Rows from a 3D scene dataset
■ ■ ■ ■ ■
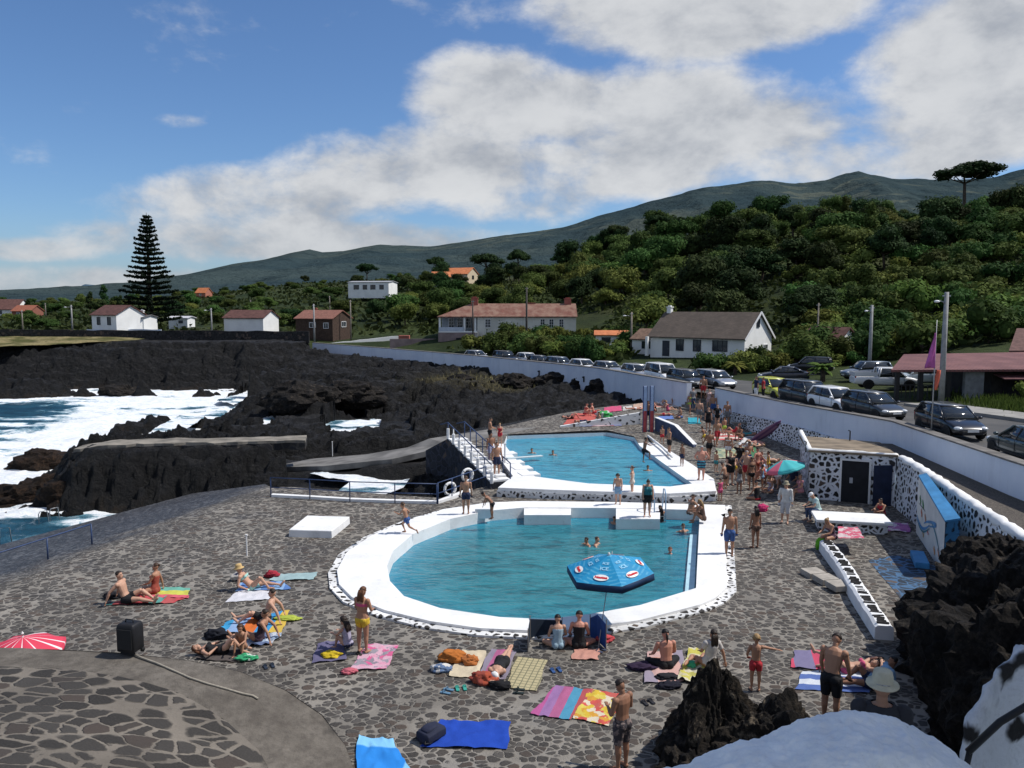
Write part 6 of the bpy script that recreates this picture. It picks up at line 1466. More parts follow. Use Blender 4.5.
# sitting on the ground
pose('sit_long', up=(0,-.12,1), fwd=(0,1,.12), ua=(.3,-.3,-1), fa=(.1,-.35,-1), th=(.12,1,.03), sh=(.04,1,-.08), ft=(.15,.4,1))
pose('sit_lean', up=(0,-.38,.92), fwd=(0,.92,.38), up2=(0,-.30,.95), fwd2=(0,.95,.3), hu=(0,-.05,1), hf=(0,1,0), ua=(.30,-.62,-.72), fa=(.12,-.35,-1), th_r=(.10,1,.10), sh_r=(.04,1,-.16), th_l=(-.12,.85,.5), sh_l=(-.02,.8,-.62), ft=(.15,.5,.8))
pose('sit_knees', up=(0,.08,1), fwd=(0,1,-.08), up2=(0,.25,.96), fwd2=(0,.96,-.25), ua=(.15,.62,-.7), fa=(-.2,.85,.0), th=(.14,.80,.62), sh=(.0,.22,-.98), ft=(.1,1,-.05))
pose('sit_cross', up=(0,.04,1), up2=(0,.14,1), fwd2=(0,1,-.14), ua=(.28,.3,-.95), fa=(-.1,.75,-.45), th=(.72,.68,-.02), sh=(-.86,.28,-.12), ft=(-.6,.7,-.1))
pose('sit_side', up=(.12,-.05,1), ua_r=(.5,-.15,-1), fa_r=(.2,-.1,-1), ua_l=(-.15,.4,-.8), fa_l=(.3,.75,-.3), th_r=(.1,.98,.05), sh_r=(-.75,-.55,-.02), th_l=(-.35,.9,.05), sh_l=(-.70,-.62,-.02), ft=(-.6,-.6,-.1), ft_l=(-.6,-.6,-.1))
pose('sit_bench', up=(0,.02,1), ua=(.2,.25,-1), fa=(-.12,.85,-.35), th=(.1,1,-.02), sh=(.03,.05,-1), ft=(.1,1,-.1))
pose('sit_bench_hunch', up=(0,.15,1), fwd=(0,1,-.15), up2=(0,.45,.9), fwd2=(0,.9,-.45), hu=(0,.6,.8), hf=(0,.8,-.6), ua=(.2,.5,-.9), fa=(-.3,.85,-.2), th=(.1,1,0), sh=(.03,-.05,-1), ft=(.1,1,-.1))
# lying
pose('lie_back', up=(0,-1,.03), fwd=(0,.03,1), hu=(0,-1,.1), ua=(.45,.75,-.05), fa=(.2,1,0), th=(.1,1,.02), sh=(.05,1,-.03), ft=(.3,.2,1))
pose('lie_knees', up=(0,-1,.04), fwd=(0,.04,1), hu=(0,-1,.15), ua=(.5,.5,.0), fa=(-.6,.5,.35), th=(.08,.62,.78), sh=(.0,.60,-.80), ft=(.1,1,-.1))
pose('lie_front', up=(0,-1,.03), fwd=(0,-.03,-1), hu=(0,-1,.12), hf=(.6,0,-.6), ua=(.75,-.45,-.15), fa=(-.15,-1,-.05), th=(.1,1,-.02), sh=(.06,1,.02), ft=(.2,1,-.25))
pose('recline', up=(0,-.80,.60), fwd=(0,.60,.80), up2=(0,-.66,.75), fwd2=(0,.75,.66), hu=(0,-.15,1), hf=(0,1,.1), ua=(.28,-.1,-1), fa=(.1,.85,-.25), th_r=(.08,.66,.75), sh_r=(.0,.62,-.80), th_l=(-.12,1,.12), sh_l=(-.03,.98,-.16), ft=(.1,1,.1), ft_l=(-.2,.5,.9))
pose('lie_cross', up=(0,-1,.08), fwd=(0,.08,1), hu=(0,-1,.3), ua=(.4,-.5,.1), fa=(-.6,-.2,.3), th_r=(.05,.6,.8), sh_r=(.02,.5,-.86), th_l=(.0,.75,.62), sh_l=(.45,.82,.10), ft_l=(.2,.3,1))
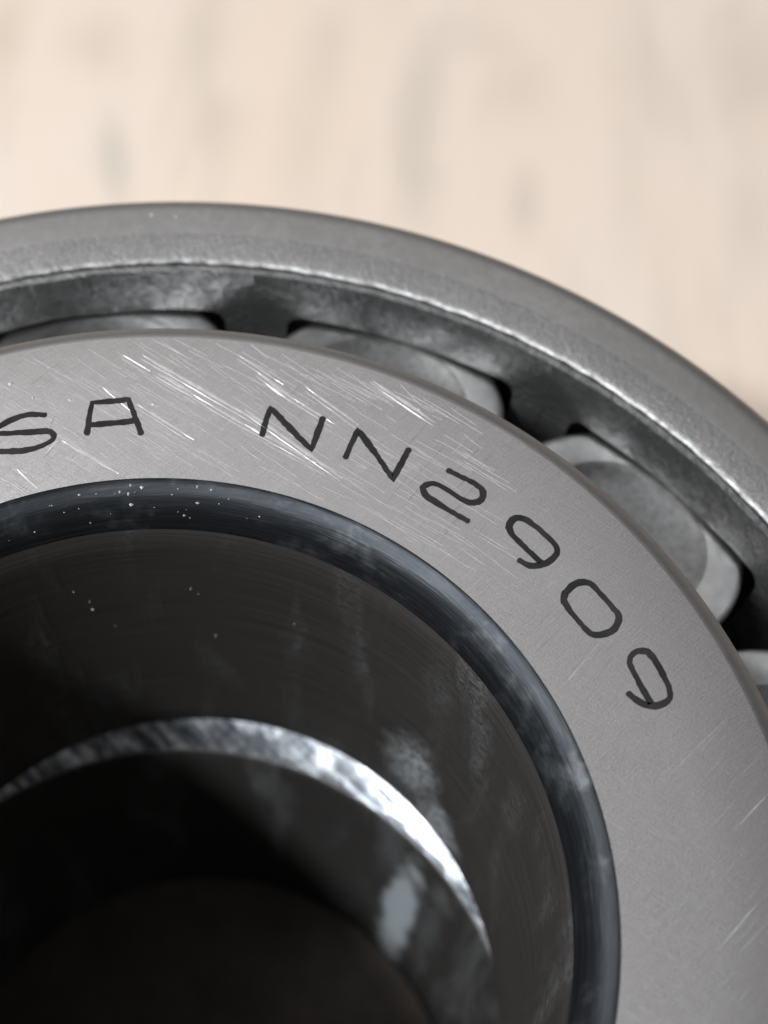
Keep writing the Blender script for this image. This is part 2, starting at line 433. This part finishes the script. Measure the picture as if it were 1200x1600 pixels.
■ ■ ■ ■ ■
### YOUR TASK
Drop the images and quote the entries word for word.

### REPLY TO THE TASK
Write part 6 of the bpy script that recreates this picture. It picks up at line 1466. More parts follow. Use Blender 4.5.
# sitting on the ground
pose('sit_long', up=(0,-.12,1), fwd=(0,1,.12), ua=(.3,-.3,-1), fa=(.1,-.35,-1), th=(.12,1,.03), sh=(.04,1,-.08), ft=(.15,.4,1))
pose('sit_lean', up=(0,-.38,.92), fwd=(0,.92,.38), up2=(0,-.30,.95), fwd2=(0,.95,.3), hu=(0,-.05,1), hf=(0,1,0), ua=(.30,-.62,-.72), fa=(.12,-.35,-1), th_r=(.10,1,.10), sh_r=(.04,1,-.16), th_l=(-.12,.85,.5), sh_l=(-.02,.8,-.62), ft=(.15,.5,.8))
pose('sit_knees', up=(0,.08,1), fwd=(0,1,-.08), up2=(0,.25,.96), fwd2=(0,.96,-.25), ua=(.15,.62,-.7), fa=(-.2,.85,.0), th=(.14,.80,.62), sh=(.0,.22,-.98), ft=(.1,1,-.05))
pose('sit_cross', up=(0,.04,1), up2=(0,.14,1), fwd2=(0,1,-.14), ua=(.28,.3,-.95), fa=(-.1,.75,-.45), th=(.72,.68,-.02), sh=(-.86,.28,-.12), ft=(-.6,.7,-.1))
pose('sit_side', up=(.12,-.05,1), ua_r=(.5,-.15,-1), fa_r=(.2,-.1,-1), ua_l=(-.15,.4,-.8), fa_l=(.3,.75,-.3), th_r=(.1,.98,.05), sh_r=(-.75,-.55,-.02), th_l=(-.35,.9,.05), sh_l=(-.70,-.62,-.02), ft=(-.6,-.6,-.1), ft_l=(-.6,-.6,-.1))
pose('sit_bench', up=(0,.02,1), ua=(.2,.25,-1), fa=(-.12,.85,-.35), th=(.1,1,-.02), sh=(.03,.05,-1), ft=(.1,1,-.1))
pose('sit_bench_hunch', up=(0,.15,1), fwd=(0,1,-.15), up2=(0,.45,.9), fwd2=(0,.9,-.45), hu=(0,.6,.8), hf=(0,.8,-.6), ua=(.2,.5,-.9), fa=(-.3,.85,-.2), th=(.1,1,0), sh=(.03,-.05,-1), ft=(.1,1,-.1))
# lying
pose('lie_back', up=(0,-1,.03), fwd=(0,.03,1), hu=(0,-1,.1), ua=(.45,.75,-.05), fa=(.2,1,0), th=(.1,1,.02), sh=(.05,1,-.03), ft=(.3,.2,1))
pose('lie_knees', up=(0,-1,.04), fwd=(0,.04,1), hu=(0,-1,.15), ua=(.5,.5,.0), fa=(-.6,.5,.35), th=(.08,.62,.78), sh=(.0,.60,-.80), ft=(.1,1,-.1))
pose('lie_front', up=(0,-1,.03), fwd=(0,-.03,-1), hu=(0,-1,.12), hf=(.6,0,-.6), ua=(.75,-.45,-.15), fa=(-.15,-1,-.05), th=(.1,1,-.02), sh=(.06,1,.02), ft=(.2,1,-.25))
pose('recline', up=(0,-.80,.60), fwd=(0,.60,.80), up2=(0,-.66,.75), fwd2=(0,.75,.66), hu=(0,-.15,1), hf=(0,1,.1), ua=(.28,-.1,-1), fa=(.1,.85,-.25), th_r=(.08,.66,.75), sh_r=(.0,.62,-.80), th_l=(-.12,1,.12), sh_l=(-.03,.98,-.16), ft=(.1,1,.1), ft_l=(-.2,.5,.9))
pose('lie_cross', up=(0,-1,.08), fwd=(0,.08,1), hu=(0,-1,.3), ua=(.4,-.5,.1), fa=(-.6,-.2,.3), th_r=(.05,.6,.8), sh_r=(.02,.5,-.86), th_l=(.0,.75,.62), sh_l=(.45,.82,.10), ft_l=(.2,.3,1))
Keep writing the Blender script for this image. This is part 2, starting at line 433. This part finishes the script. Measure the picture as if it were 1200x1600 pixels.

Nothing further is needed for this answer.